TROUBLED pub operator National Leisure & Gaming has slashed its full-year earnings forecast for the third time in less than four months, renewing speculation about the listed group's ability to renegotiate a $200 million bank debt.
NLG has until June 30 to renew its existing financing facilities with the Bank of New Zealand Australia, which is a division of NAB.
But according to analysts, the chances of that happening are less likely after NLG yesterday cut its projected FY08 EBITDA by $3.9 million to only $6 million. The figure is a far cry from November last year when NLG advised the market of an $18.5 million EBITDA. A February downgrade cut earnings to $12.6 million, and in April they fell to $9.9 million.
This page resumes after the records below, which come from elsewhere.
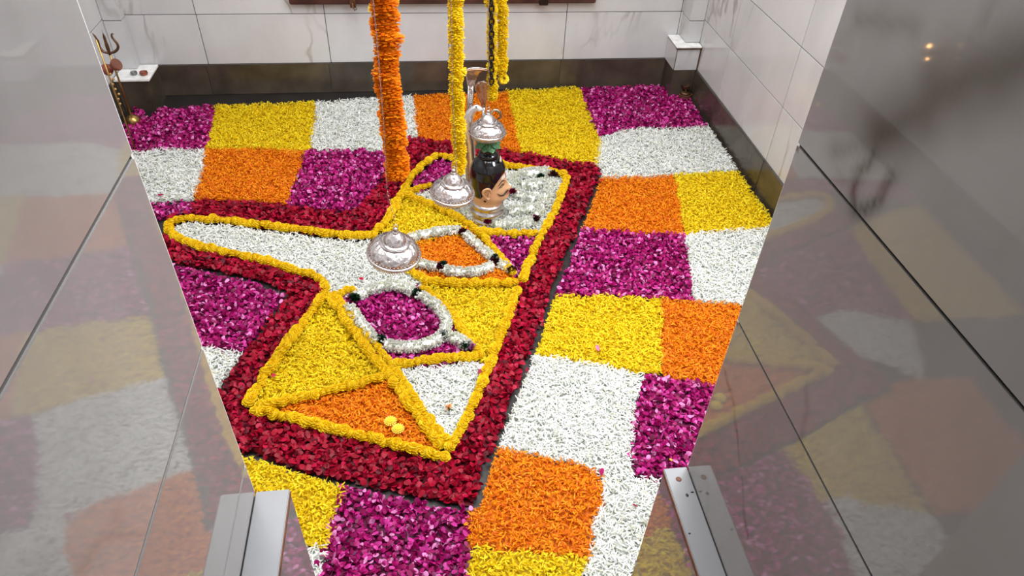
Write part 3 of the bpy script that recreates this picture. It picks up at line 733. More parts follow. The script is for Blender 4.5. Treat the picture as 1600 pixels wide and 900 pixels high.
for px, py, r in ((554, 467, .026), (651, 459, .024), (595, 532, .026), (694, 524, .025), (728, 541, .024)): tf(G1, px, py, r, GREEN, 'dark green leaf tuft', 110)
tf(G1, 739, 543, .02, PINK, 'pinkish purple blossom at the garland end', 70, .032)
for px, py, r in ((723, 364, .024), (773, 408, .025), (690, 417, .024)): tf(G2, px, py, r, MAROON, 'dark maroon tuft', 110)
tf(G2, 693, 412, .017, GREEN, 'dark green leaf tuft', 60, .04); tf(G2, 774, 402, .017, GREEN, 'dark green leaf tuft', 60, .04)
tf(G2, 800, 423, .024, [(.06, .006, .015), (.09, .012, .03), (.012, .02, .014)], 'dark maroon tuft', 110)
for px, py, r, cl in ((845, 277, .022, GREEN), (865, 273, .024, MAROON), (849, 322, .022, MAROON), (836, 344, .026, MAROON)): tf(G3, px, py, r, cl, 'dark tuft', 90)
tf(G3, 762, 348, .019, [(.20, .004, .03), (.10, .004, .015)], 'dark red rose', 80, .04)
tf(G3, 801, 300, .022, [(.22, .005, .03), (.12, .004, .02)], 'dark red rose', 90, .045)

# ------------------------------------------------------------------ loose flowers
for px, py, lab in ((610, 657, 'yellow and white chrysanthemum head on the orange triangle, upper one'), (622, 669, 'yellow and white chrysanthemum head on the orange triangle, lower one')):
    t = empty('chrysanthemum', (*P(px, py, .03), 0.026), lab, 'flower', 'chrysanthemums on the orange triangle')
    V = []; F_ = []; cc = []
    for ring, (n, r0, r1, zz) in enumerate(((16, .006, .0185, .001), (13, .004, .0135, .004), (10, .001, .009, .007))):
        for i in range(n):
            a = 2 * PI * i / n + ring * .3; ca, sa = math.cos(a), math.sin(a); b = len(V)
            for r_, s_ in ((r0, -.0012), (r0, .0012), (r1, -.0022), (r1, .0022)):
                V.append((ca * r_ - sa * s_, sa * r_ + ca * s_, zz + (r_ - r0) * .15)); cc.append((.9, .82, .12) if ring < 2 and r_ == r1 else (.9, .68, .03))
            F_.append((b, b + 2, b + 3, b + 1))
    np_mesh('petals', np.array(V), np.array(F_), np.array(cc), M_PETAL, t)
    bm = bmesh.new(); add_ball(bm, (0, 0, .006), .005, 2, (1, 1, .6)); from_bm('flower_centre', bm, simple('yellow_centre', (.85, .5, .01), .7), t)
t = empty('bruised_flower', (*P(701, 636, .03), 0.026), 'small peach coloured flower lying on the white triangle', 'flower')
tuft(t, (0, 0, 0), .017, [(.85, .42, .18), (.88, .60, .38), (.8, .35, .1)], 34, 'petals')
tuft(t, (0, -.012, -.004), .009, [(.06, .12, .02), (.12, .15, .04)], 18, 'sepals')


def loose(px, py, kind, col, lab, s=1.5, z=0.032, grp=None):
    V, F_, c = petal_geo(kind, np.zeros(1), np.zeros(1), np.zeros(1) + .5, s)
    V[:, 2] -= V[:, 2].mean(); V[:, 2] *= .5; c[:] = np.array(col) * np.linspace(.9, 1.1, len(c))[:, None]
    o = np_mesh('loose_petal', V, F_, np.clip(c, 0, .95), M_ROSE); o.location = (*P(px, py, z), z); tag(o, lab, 'petal', grp)


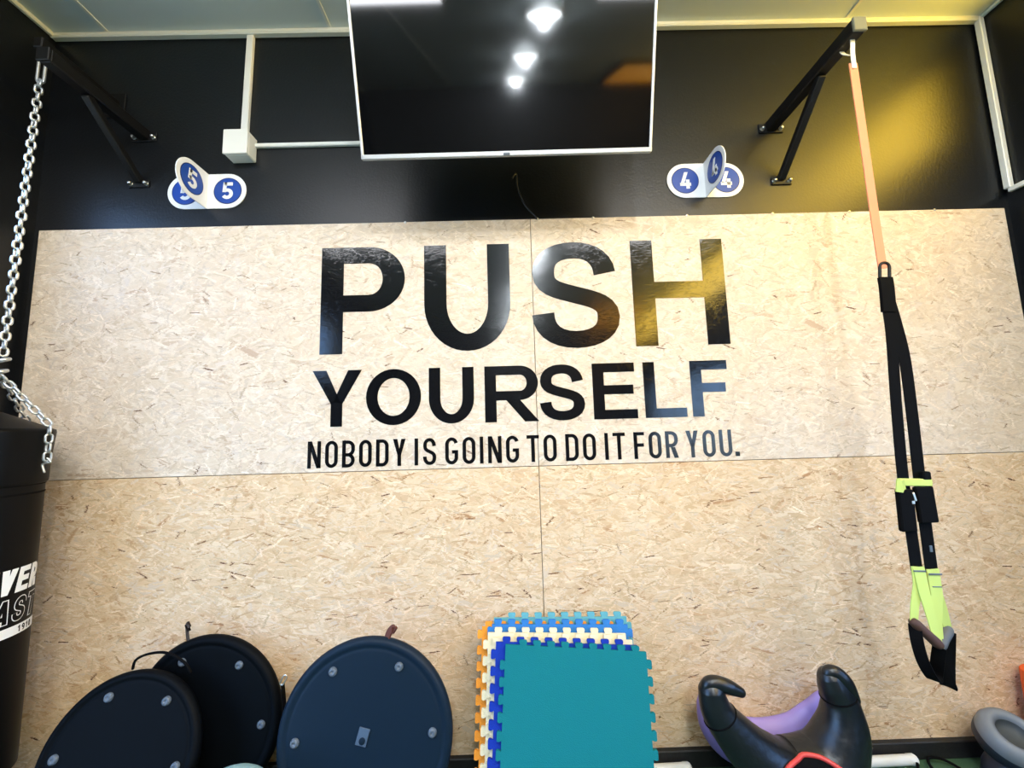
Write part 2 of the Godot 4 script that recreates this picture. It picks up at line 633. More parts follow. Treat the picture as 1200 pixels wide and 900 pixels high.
	mat("roller_orange", rgb(222, 88, 26), 0.7)

# ---------------------------------------------------------------- light
func area(called: String, where: Vector3, facing: Vector3, size: Vector2, c: Color, radiance: float) -> void:
	var l := AreaLight3D.new()
	l.name = called
	l.area_size = size
	l.area_normalize_energy = false
	l.light_color = c
	l.light_energy = radiance / PI
	l.shadow_enabled = true
	l.area_range = 30.0
	l.area_attenuation = 2.0
	add_child(l, true)
	var up := Vector3.UP if absf(facing.y) < 0.9 else Vector3(0, 0, 1)
	l.look_at_from_position(where, where + facing, up)

func glow(called: String, c: Color, e: float) -> StandardMaterial3D:
	var m := mat(called, Color(0.9, 0.9, 0.9), 0.5)
	m.emission_enabled = true
	m.emission = c
	m.emission_energy_multiplier = e
	return m

func _ready() -> void:
	# ---------------- camera, sky, large lights, exposure
	var cam := Camera3D.new()
	cam.name = "camera"
	cam.fov = 88.0
	cam.near = 0.02
	cam.transform = Transform3D(Basis(Vector3(0.99955, -0.0283, 0.0066), Vector3(0.0270, 0.99328, 0.1125), Vector3(-0.0097, -0.1122, 0.99364)).orthonormalized(), Vector3(-0.1336, 1.5024, 1.9398))
	add_child(cam)
	cam.current = true
	var env := Environment.new()
	env.background_mode = Environment.BG_SKY
	var sky := Sky.new()
	var sm := ProceduralSkyMaterial.new()
	sm.sky_top_color = Color(0.48, 0.70, 1.0)
	sm.sky_horizon_color = Color(0.64, 0.81, 1.0)
	sm.ground_horizon_color = Color(0.55, 0.62, 0.68)
	sm.ground_bottom_color = Color(0.30, 0.33, 0.35)
	sm.sky_energy_multiplier = 2.2
	sm.ground_energy_multiplier = 3.2
	sky.sky_material = sm
	env.sky = sky
	env.tonemap_mode = Environment.TONE_MAPPER_LINEAR
	env.tonemap_exposure = 1.78
	env.sdfgi_enabled = true
	env.ssao_enabled = true
	env.ssil_enabled = true
	var we := WorldEnvironment.new()
	we.name = "world"
	we.environment = env
	add_child(we)
	var lamp_white := Color(0.93, 0.97, 1.0)
	for p in [Vector3(0.22, CEIL - 0.02, 2.8), Vector3(0.12, CEIL - 0.02, 4.4), Vector3(0.03, CEIL - 0.02, 6.0)]:
		var l := OmniLight3D.new()
		l.name = "downlight_light"
		l.light_color = lamp_white
		l.light_energy = 2.4
		l.light_size = 0.06
		l.omni_range = 30.0
		l.omni_attenuation = 2.0
		l.shadow_enabled = true
		l.position = p
		add_child(l, true)
	for x in [-1.35, 1.35]:
		area("led_panel_light", Vector3(x, CEIL - 0.05, 2.15), Vector3.DOWN, Vector2(1.57, 0.33), Color(0.96, 0.97, 1.0), 13.5)
	area("clerestory_light", Vector3(XR - 0.015, 3.36, 3.22), Vector3.LEFT, Vector2(5.9, 0.46), Color(1.0, 0.82, 0.22), 9.0)
	area("amber_light", Vector3(1.95, CEIL - 0.06, 5.7), Vector3.DOWN, Vector2(1.0, 1.5), Color(1.0, 0.62, 0.10), 1.3)
	rng.seed = 5
	make_materials()
	build_room()
	build_boards()
	build_lettering()
	build_tv()
	build_signs()
	build_brackets()
	build_bag()
	build_half_balls()
	build_mats()
	build_crescents()
	build_trainer()
	build_corner()

# ---------------------------------------------------------------- the room
func wall_side(called: String, x0: float, x1: float, holes: Array) -> void:
	# a side wall of bands with openings: holes are [y0, y1, z0, z1], sorted by y, not overlapping in y
	var st := begin()
	var y := -0.1
	var ze := ZB + 0.15
	var z_s := -0.15
	var cx := (x0 + x1) * 0.5
	for h in holes:
		if h[0] > y:
			box(st, Vector3(cx, (y + h[0]) * 0.5, (z_s + ze) * 0.5), Vector3(x1 - x0, h[0] - y, ze - z_s), 0.0005)
		box(st, Vector3(cx, (h[0] + h[1]) * 0.5, (z_s + h[2]) * 0.5), Vector3(x1 - x0, h[1] - h[0], h[2] - z_s), 0.0005)
		box(st, Vector3(cx, (h[0] + h[1]) * 0.5, (h[3] + ze) * 0.5), Vector3(x1 - x0, h[1] - h[0], ze - h[3]), 0.0005)
		y = h[1]
	box(st, Vector3(cx, (y + CEIL + 0.1) * 0.5, (z_s + ze) * 0.5), Vector3(x1 - x0, CEIL + 0.1 - y, ze - z_s), 0.0005)
	struct(called, st, M.black_paint)

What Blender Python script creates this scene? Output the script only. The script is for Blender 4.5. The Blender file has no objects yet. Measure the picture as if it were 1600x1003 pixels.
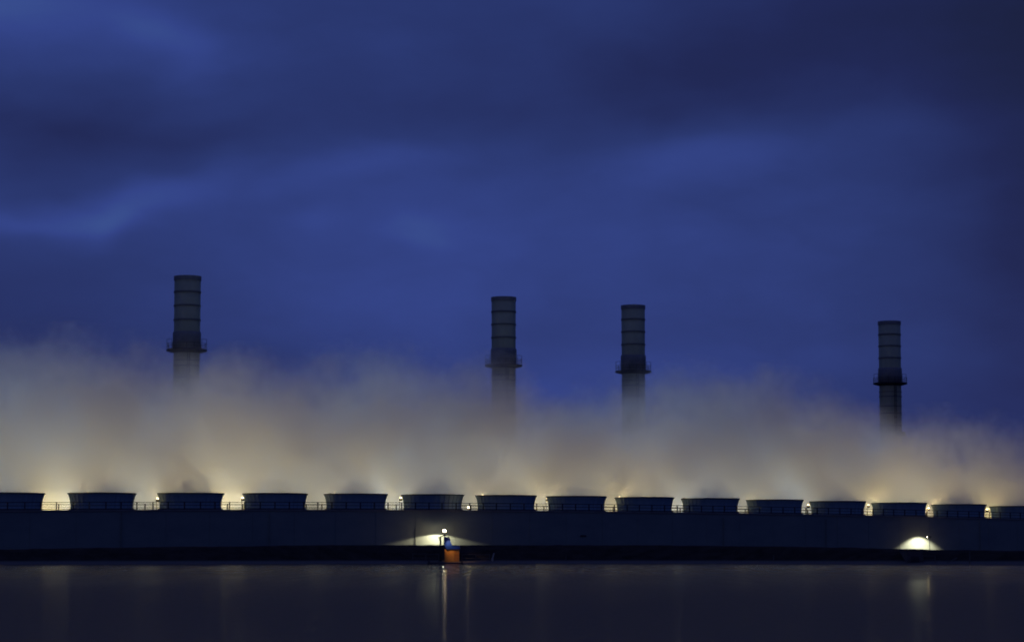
import bpy, math, random
from math import pi, sin, cos, tan, atan, atan2, exp, sqrt
from mathutils import Vector, Matrix, noise
random.seed(7)
S = bpy.context.scene
COL = S.collection

# ------------------------------------------------------------------ helpers
class MB:
    """collects shapes and links them as ONE mesh object"""
    def __init__(s): s.v = []; s.f = []; s.sm = []
    def add(s, vs, fs, smooth=False):
        n = len(s.v); s.v += [tuple(v) for v in vs]
        s.f += [tuple(i + n for i in f) for f in fs]; s.sm += [smooth] * len(fs)
    def box(s, x0, x1, y0, y1, z0, z1, M=None):
        vs = [Vector((x, y, z)) for x in (x0, x1) for y in (y0, y1) for z in (z0, z1)]
        if M: vs = [M @ v for v in vs]
        s.add(vs, [(0,1,3,2),(4,6,7,5),(0,4,5,1),(2,3,7,6),(0,2,6,4),(1,5,7,3)])
    def tube(s, a, b, r, r2=None, n=8):
        a = Vector(a); b = Vector(b); r2 = r if r2 is None else r2
        d = (b - a).normalized(); t = Vector((0,0,1)) if abs(d.z) < .9 else Vector((1,0,0))
        p = d.cross(t).normalized(); q = d.cross(p)
        vs = []
        for c, rr in ((a, r), (b, r2)):
            for i in range(n):
                w = 2*pi*i/n; vs.append(c + (p*cos(w) + q*sin(w))*rr)
        fs = [(i, (i+1) % n, n + (i+1) % n, n + i) for i in range(n)]
        s.add(vs, fs, True); s.add(vs[:n], [tuple(range(n))]); s.add(vs[n:], [tuple(range(n))])
    def lathe(s, prof, n=64, c=(0,0,0), closed=False, smooth=True):
        vs = []; m = len(prof)
        for r, z in prof:
            for i in range(n):
                w = 2*pi*i/n; vs.append((c[0] + r*cos(w), c[1] + r*sin(w), c[2] + z))
        fs = []
        for j in range(m if closed else m-1):
            k = (j+1) % m
            for i in range(n):
                i2 = (i+1) % n; fs.append((j*n+i, j*n+i2, k*n+i2, k*n+i))
        s.add(vs, fs, smooth)
    def ball(s, c, r, n=16, m=10, sz=1.0):
        prof = [(r*sin(pi*j/m) + 1e-4, -r*sz*cos(pi*j/m)) for j in range(m+1)]
        s.lathe(prof, n, c)
    def build(s, name, mat, parent=None):
        me = bpy.data.meshes.new(name); me.from_pydata(s.v, [], s.f); me.update()
        me.polygons.foreach_set('use_smooth', s.sm)
        import bmesh
        bm = bmesh.new(); bm.from_mesh(me)
        bmesh.ops.recalc_face_normals(bm, faces=bm.faces); bm.to_mesh(me); bm.free()
        me.materials.append(mat)
        o = bpy.data.objects.new(name, me); COL.objects.link(o)
        if parent: o.parent = parent
        return o

def tag(o, label=None, cat=None, group=None, kind=None):
    if label: o['label'] = label
    if cat: o['category'] = cat
    if group: o['group'] = group
    if kind: o['kind'] = kind
    return o
def empty(name, loc, rz=0):
    o = bpy.data.objects.new(name, None); COL.objects.link(o)
    o.location = loc; o.rotation_euler = (0, 0, rz); o.empty_display_size = .5
    return o
def copy_tree(o, parent=None):
    c = o.copy(); COL.objects.link(c)
    if parent: c.parent = parent
    for ch in [x for x in S.objects if x.parent == o]: copy_tree(ch, c)
    return c
def lerp(tab, x):
    if x <= tab[0][0]: return tab[0][1]
    for (a, b), (c, d) in zip(tab, tab[1:]):
        if x <= c:
            t = (x-a)/(c-a); t = t*t*(3-2*t)
            return b + (d-b)*t
    return tab[-1][1]

# ------------------------------------------------------------------ materials
def newmat(name):
    m = bpy.data.materials.new(name); m.use_nodes = True
    nt = m.node_tree; nt.nodes.clear()
    return m, nt, nt.nodes, nt.links
def surf(name, c1, c2, scale=1.0, rough=.8, metal=0, bump=.1, stretch=(1,1,1), bscale=None, spec=.3):
    m, nt, N, L = newmat(name)
    out = N.new('ShaderNodeOutputMaterial'); b = N.new('ShaderNodeBsdfPrincipled')
    tc = N.new('ShaderNodeTexCoord'); mp = N.new('ShaderNodeMapping'); mp.inputs['Scale'].default_value = stretch
    n1 = N.new('ShaderNodeTexNoise'); n1.inputs['Scale'].default_value = scale; n1.inputs['Detail'].default_value = 6; n1.inputs['Roughness'].default_value = .65
    cr = N.new('ShaderNodeValToRGB'); cr.color_ramp.elements[0].position = .3; cr.color_ramp.elements[1].position = .72
    cr.color_ramp.elements[0].color = (*c1, 1); cr.color_ramp.elements[1].color = (*c2, 1)
    bp = N.new('ShaderNodeBump'); bp.inputs['Strength'].default_value = bump; bp.inputs['Distance'].default_value = .05
    n2 = N.new('ShaderNodeTexNoise'); n2.inputs['Scale'].default_value = bscale or scale*6; n2.inputs['Detail'].default_value = 4
    L.new(tc.outputs['Object'], mp.inputs[0]); L.new(mp.outputs[0], n1.inputs[0]); L.new(mp.outputs[0], n2.inputs[0])
    L.new(n1.outputs[0], cr.inputs[0]); L.new(cr.outputs[0], b.inputs['Base Color'])
    L.new(n2.outputs[0], bp.inputs['Height']); L.new(bp.outputs[0], b.inputs['Normal'])
    b.inputs['Roughness'].default_value = rough; b.inputs['Metallic'].default_value = metal
    b.inputs['Specular IOR Level'].default_value = spec
    L.new(b.outputs[0], out.inputs[0])
    return m
def emit(name, col, st):
    m, nt, N, L = newmat(name)
    out = N.new('ShaderNodeOutputMaterial'); e = N.new('ShaderNodeEmission')
    e.inputs[0].default_value = (*col, 1); e.inputs[1].default_value = st
    L.new(e.outputs[0], out.inputs[0]); return m

M_shell = surf('fan_shell_grp', (.15,.24,.30), (.22,.31,.36), .5, .6, stretch=(2,2,.4), bump=.15)
M_rim = surf('fan_rim_paint', (.05,.06,.08), (.08,.09,.11), 1.5, .6)
M_wall = surf('wall_cladding', (.13,.16,.16), (.19,.22,.20), .12, .75, stretch=(1,1,2.2), bump=.12)
M_deck = surf('deck_concrete', (.12,.12,.12), (.2,.2,.19), .5, .85)
M_dark = surf('dark_steel', (.018,.02,.024), (.035,.037,.04), 2, .6, metal=.2)
M_chim = surf('chimney_steel', (.30,.31,.20), (.43,.43,.29), .22, .75, stretch=(1,1,.35), bump=.1)
M_chimd = surf('chimney_shroud_steel', (.18,.18,.18), (.26,.26,.26), .5, .7)
M_band = surf('chimney_band_steel', (.14,.14,.13), (.2,.2,.18), .8, .7)
M_dim = surf('tarred_wood', (.07,.065,.055), (.12,.11,.09), 2, .85)
M_bank = surf('bank_earth', (.018,.013,.011), (.055,.042,.034), .45, .95, bump=.8, bscale=3, spec=.05)
M_orange = surf('orange_paint', (.62,.24,.04), (.8,.34,.07), .8, .6)
M_blue = surf('blue_paint', (.004,.03,.24), (.008,.045,.32), .8, .5)
M_pale = surf('pale_weathered_wood', (.25,.23,.19), (.42,.39,.32), 2, .8)
M_conc = surf('quay_concrete', (.05,.045,.05), (.1,.09,.09), .6, .9)
M_bulb = emit('lamp_bulb_glow', (1, .84, .56), 85)
M_bulb2 = emit('deck_lamp_glow', (1, .8, .45), 5)
WARM = (1.0, .72, .28)

def tide(m):
    nt = m.node_tree; N = nt.nodes; L = nt.links
    b = [n for n in N if n.type == 'BSDF_PRINCIPLED'][0]; src = b.inputs['Base Color'].links[0].from_socket
    g = N.new('ShaderNodeNewGeometry'); s = N.new('ShaderNodeSeparateXYZ'); L.new(g.outputs['Position'], s.inputs[0])
    r = N.new('ShaderNodeMapRange'); r.inputs['From Min'].default_value = .55; r.inputs['From Max'].default_value = .3; L.new(s.outputs[2], r.inputs['Value'])
    x = N.new('ShaderNodeMix'); x.data_type = 'RGBA'; x.inputs['B'].default_value = (.13, .11, .10, 1) if 'B' in x.inputs else (0,0,0,1)
    x.inputs[7].default_value = (.15, .125, .105, 1)
    L.new(r.outputs[0], x.inputs[0]); L.new(src, x.inputs[6]); L.new(x.outputs[2], b.inputs['Base Color'])
tide(M_bank)

# ------------------------------------------------------------------ camera
EYE = 1.15; F = 3778.0; PITCH = atan((868-501.5)/F)
cd = bpy.data.cameras.new('camera'); cam = bpy.data.objects.new('camera', cd); COL.objects.link(cam)
cd.sensor_fit = 'HORIZONTAL'; cd.sensor_width = 36; cd.lens = 85 * .997; cd.clip_start = .5; cd.clip_end = 30000
cam.location = (0, 0, EYE); cam.rotation_euler = (pi/2 + PITCH, 0, 0)
S.camera = cam
def P(px, py, Y):
    """where something seen at that bearing stands, Y metres away"""
    return Vector(((px-800)/F*Y, Y, EYE + Y*tan(PITCH + atan((501.5-py)/F))))

# ------------------------------------------------------------------ world: dusk sky with soft clouds
SUN_EL, SUN_ROT = math.radians(2.0), math.radians(200)
w = bpy.data.worlds.new('World'); S.world = w; w.use_nodes = True
nt = w.node_tree; N = nt.nodes; L = nt.links; N.clear()
out = N.new('ShaderNodeOutputWorld'); bg = N.new('ShaderNodeBackground'); L.new(bg.outputs[0], out.inputs[0])
tc = N.new('ShaderNodeTexCoord'); sep = N.new('ShaderNodeSeparateXYZ'); L.new(tc.outputs['Generated'], sep.inputs[0])
def mth(op, a, b=None, c=None, clamp=False):
    n = N.new('ShaderNodeMath'); n.operation = op; n.use_clamp = clamp
    for i, v in enumerate((a, b, c)):
        if v is None: continue
        if isinstance(v, (int, float)): n.inputs[i].default_value = v
        else: L.new(v, n.inputs[i])
    return n.outputs[0]
def wnoise(scale, detail, stretch, rough=.5, dist=0, off=(0,0,0)):
    mp = N.new('ShaderNodeMapping'); mp.inputs['Scale'].default_value = stretch; mp.inputs['Location'].default_value = off
    L.new(tc.outputs['Generated'], mp.inputs[0])
    n = N.new('ShaderNodeTexNoise'); n.inputs['Scale'].default_value = scale; n.inputs['Detail'].default_value = detail
    n.inputs['Roughness'].default_value = rough; n.inputs['Distortion'].default_value = dist
    L.new(mp.outputs[0], n.inputs[0]); return n.outputs[0]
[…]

NLG is one of Australia's largest hotel operators, controlling 39 hotel leaseholds and more than 1000 gaming machines.
The group is also a major tenant of the equally troubled Hedley pub fund.
NLG yesterday cited the cost of refinancing senior debt for its latest downgrade, but also blamed delays in rolling out a capital works program at NSW venues. NLG said this had caused a projected increase in gaming revenue in FY08 to shift to FY09. News of yesterday's downgrade took 0.006c off NLG shares, which closed at only 2c on a trade of just under 1.4 million shares.
Although it owes BNZA $200 million, analysts said, the closing share price valued NLG at about $12 million. Hedley, which leases 32 of its hotels to NLG, shed 5.5c of its share price to close at 85c. In April, embattled Cairns pub baron Tom Hedley, who is the Hedley pub fund's largest investor, decided not to lend $3.8 million to NLG.
Two months earlier, the tycoon was forced to bail out NLG through a $10 million share purchase after a $26.5 million rights issue brought in only $454,000.